══ Source material
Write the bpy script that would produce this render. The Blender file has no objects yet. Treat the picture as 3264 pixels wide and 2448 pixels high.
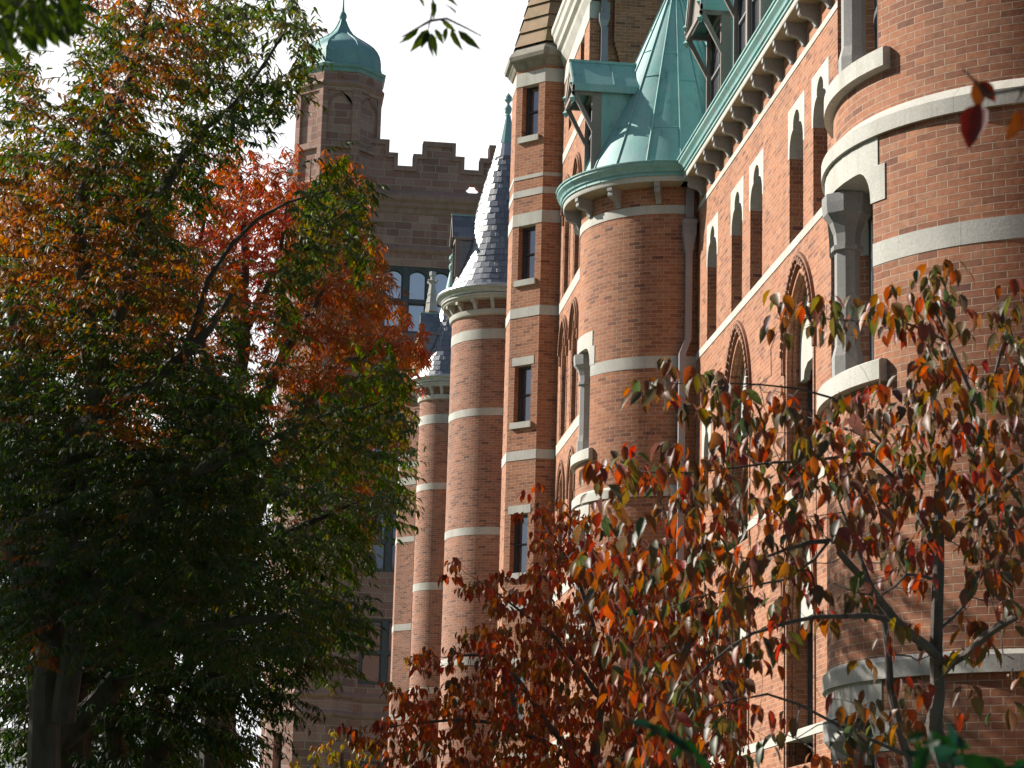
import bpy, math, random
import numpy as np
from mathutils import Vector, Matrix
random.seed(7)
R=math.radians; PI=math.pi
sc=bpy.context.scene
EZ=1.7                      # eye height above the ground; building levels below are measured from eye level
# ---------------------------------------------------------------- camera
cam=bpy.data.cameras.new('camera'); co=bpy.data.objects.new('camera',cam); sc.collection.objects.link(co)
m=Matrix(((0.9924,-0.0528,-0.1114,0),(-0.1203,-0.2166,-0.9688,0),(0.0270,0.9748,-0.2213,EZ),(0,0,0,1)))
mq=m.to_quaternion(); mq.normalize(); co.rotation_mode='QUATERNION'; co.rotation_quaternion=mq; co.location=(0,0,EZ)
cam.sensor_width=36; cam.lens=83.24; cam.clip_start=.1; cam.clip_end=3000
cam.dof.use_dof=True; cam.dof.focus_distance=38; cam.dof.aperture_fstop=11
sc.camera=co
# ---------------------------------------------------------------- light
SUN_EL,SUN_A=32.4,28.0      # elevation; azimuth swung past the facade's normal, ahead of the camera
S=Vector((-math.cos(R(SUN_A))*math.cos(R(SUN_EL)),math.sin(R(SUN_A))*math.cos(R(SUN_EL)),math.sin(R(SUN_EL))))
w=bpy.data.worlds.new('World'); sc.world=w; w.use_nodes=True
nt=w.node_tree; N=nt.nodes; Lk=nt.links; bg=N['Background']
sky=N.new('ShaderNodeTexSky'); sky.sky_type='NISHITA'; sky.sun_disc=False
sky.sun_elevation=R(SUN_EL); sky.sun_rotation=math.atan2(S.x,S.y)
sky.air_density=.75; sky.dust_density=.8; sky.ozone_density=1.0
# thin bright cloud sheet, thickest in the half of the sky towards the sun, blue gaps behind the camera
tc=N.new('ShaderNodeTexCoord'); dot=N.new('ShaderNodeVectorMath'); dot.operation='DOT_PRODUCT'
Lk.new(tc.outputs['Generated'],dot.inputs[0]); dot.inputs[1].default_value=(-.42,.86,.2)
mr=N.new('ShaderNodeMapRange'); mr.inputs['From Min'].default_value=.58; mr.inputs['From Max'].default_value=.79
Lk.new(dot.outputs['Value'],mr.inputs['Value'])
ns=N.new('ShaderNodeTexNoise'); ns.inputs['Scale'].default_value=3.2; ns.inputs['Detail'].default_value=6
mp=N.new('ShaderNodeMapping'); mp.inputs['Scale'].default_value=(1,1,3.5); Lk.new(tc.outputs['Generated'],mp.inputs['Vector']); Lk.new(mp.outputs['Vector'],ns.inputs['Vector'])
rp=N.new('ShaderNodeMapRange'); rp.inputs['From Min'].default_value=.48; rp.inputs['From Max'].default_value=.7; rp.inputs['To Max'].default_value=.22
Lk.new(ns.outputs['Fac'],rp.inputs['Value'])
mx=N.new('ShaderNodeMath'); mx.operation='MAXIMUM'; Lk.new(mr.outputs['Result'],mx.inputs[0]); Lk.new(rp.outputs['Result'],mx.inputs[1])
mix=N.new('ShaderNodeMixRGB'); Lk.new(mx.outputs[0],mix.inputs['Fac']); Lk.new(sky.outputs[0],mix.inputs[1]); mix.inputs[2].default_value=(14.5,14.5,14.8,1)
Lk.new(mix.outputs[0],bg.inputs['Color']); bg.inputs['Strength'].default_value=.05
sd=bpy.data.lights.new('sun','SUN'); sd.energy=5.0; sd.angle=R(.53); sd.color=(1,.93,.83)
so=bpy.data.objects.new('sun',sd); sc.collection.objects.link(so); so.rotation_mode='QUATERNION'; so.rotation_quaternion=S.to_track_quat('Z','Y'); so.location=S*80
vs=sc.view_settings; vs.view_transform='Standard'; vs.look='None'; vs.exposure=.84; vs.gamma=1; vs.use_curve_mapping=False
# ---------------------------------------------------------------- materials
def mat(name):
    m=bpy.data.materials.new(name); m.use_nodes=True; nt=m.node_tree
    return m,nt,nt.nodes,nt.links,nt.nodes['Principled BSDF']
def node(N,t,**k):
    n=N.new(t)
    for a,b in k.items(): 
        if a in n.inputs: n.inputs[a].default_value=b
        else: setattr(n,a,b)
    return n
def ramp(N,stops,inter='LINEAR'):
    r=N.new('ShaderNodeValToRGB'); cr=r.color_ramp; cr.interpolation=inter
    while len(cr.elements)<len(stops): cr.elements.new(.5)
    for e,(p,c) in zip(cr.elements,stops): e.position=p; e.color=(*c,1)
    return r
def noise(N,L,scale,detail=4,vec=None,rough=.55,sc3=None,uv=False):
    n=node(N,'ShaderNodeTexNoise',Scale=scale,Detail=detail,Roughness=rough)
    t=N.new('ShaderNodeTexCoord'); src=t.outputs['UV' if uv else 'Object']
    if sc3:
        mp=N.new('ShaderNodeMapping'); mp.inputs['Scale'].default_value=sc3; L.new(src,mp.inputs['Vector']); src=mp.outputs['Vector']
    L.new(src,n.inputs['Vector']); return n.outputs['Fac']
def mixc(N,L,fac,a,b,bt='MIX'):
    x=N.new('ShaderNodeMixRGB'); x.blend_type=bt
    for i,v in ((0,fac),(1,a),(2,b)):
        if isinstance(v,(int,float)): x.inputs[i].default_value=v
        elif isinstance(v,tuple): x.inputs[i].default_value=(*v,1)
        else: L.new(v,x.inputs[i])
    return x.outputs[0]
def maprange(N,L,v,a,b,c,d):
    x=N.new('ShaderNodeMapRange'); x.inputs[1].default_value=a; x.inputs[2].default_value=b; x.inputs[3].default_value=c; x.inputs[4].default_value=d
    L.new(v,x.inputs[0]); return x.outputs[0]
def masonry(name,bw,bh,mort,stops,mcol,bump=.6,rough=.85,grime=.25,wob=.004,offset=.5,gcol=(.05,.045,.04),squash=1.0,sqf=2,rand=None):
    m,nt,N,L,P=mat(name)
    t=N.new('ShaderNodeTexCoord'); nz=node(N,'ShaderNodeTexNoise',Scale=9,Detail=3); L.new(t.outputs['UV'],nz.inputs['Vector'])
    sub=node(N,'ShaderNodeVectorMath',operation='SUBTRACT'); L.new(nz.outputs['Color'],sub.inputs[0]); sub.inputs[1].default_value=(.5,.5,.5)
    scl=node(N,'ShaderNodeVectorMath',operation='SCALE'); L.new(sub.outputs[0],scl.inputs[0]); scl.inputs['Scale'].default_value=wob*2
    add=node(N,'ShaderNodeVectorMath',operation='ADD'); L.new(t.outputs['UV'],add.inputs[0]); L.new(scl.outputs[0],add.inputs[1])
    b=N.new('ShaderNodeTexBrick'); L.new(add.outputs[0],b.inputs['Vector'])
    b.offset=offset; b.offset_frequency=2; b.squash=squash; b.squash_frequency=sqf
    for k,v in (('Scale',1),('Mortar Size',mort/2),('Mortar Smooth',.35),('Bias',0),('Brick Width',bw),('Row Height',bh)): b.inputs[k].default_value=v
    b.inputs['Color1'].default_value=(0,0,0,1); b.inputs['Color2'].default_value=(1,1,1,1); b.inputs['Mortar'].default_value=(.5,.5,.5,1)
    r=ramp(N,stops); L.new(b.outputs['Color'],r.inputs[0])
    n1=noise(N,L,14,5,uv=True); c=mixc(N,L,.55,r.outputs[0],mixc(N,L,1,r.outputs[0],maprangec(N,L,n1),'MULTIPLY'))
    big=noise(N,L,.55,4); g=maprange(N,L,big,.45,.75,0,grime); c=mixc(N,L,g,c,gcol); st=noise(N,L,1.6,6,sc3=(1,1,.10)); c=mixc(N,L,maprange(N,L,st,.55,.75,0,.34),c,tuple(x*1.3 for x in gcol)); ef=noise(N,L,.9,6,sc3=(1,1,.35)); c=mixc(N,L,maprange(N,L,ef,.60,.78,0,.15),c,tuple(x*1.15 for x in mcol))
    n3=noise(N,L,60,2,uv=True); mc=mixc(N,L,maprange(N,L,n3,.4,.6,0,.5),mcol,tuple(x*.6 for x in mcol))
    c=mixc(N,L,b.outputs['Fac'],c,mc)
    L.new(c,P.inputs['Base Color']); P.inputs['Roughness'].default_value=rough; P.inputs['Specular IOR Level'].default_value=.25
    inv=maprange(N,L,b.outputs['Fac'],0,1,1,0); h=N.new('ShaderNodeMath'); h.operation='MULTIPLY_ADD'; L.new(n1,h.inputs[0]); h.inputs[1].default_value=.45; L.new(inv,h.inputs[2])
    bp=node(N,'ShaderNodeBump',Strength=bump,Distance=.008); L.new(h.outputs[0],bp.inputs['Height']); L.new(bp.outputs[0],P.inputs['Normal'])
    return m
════
**What is being asked:** Show every line that contains the word "objects".

**Final result:**
Write the bpy script that would produce this render. The Blender file has no objects yet. Treat the picture as 3264 pixels wide and 2448 pixels high.
cam=bpy.data.cameras.new('camera'); co=bpy.data.objects.new('camera',cam); sc.collection.objects.link(co)
so=bpy.data.objects.new('sun',sd); sc.collection.objects.link(so); so.rotation_mode='QUATERNION'; so.rotation_quaternion=S.to_track_quat('Z','Y'); so.location=S*80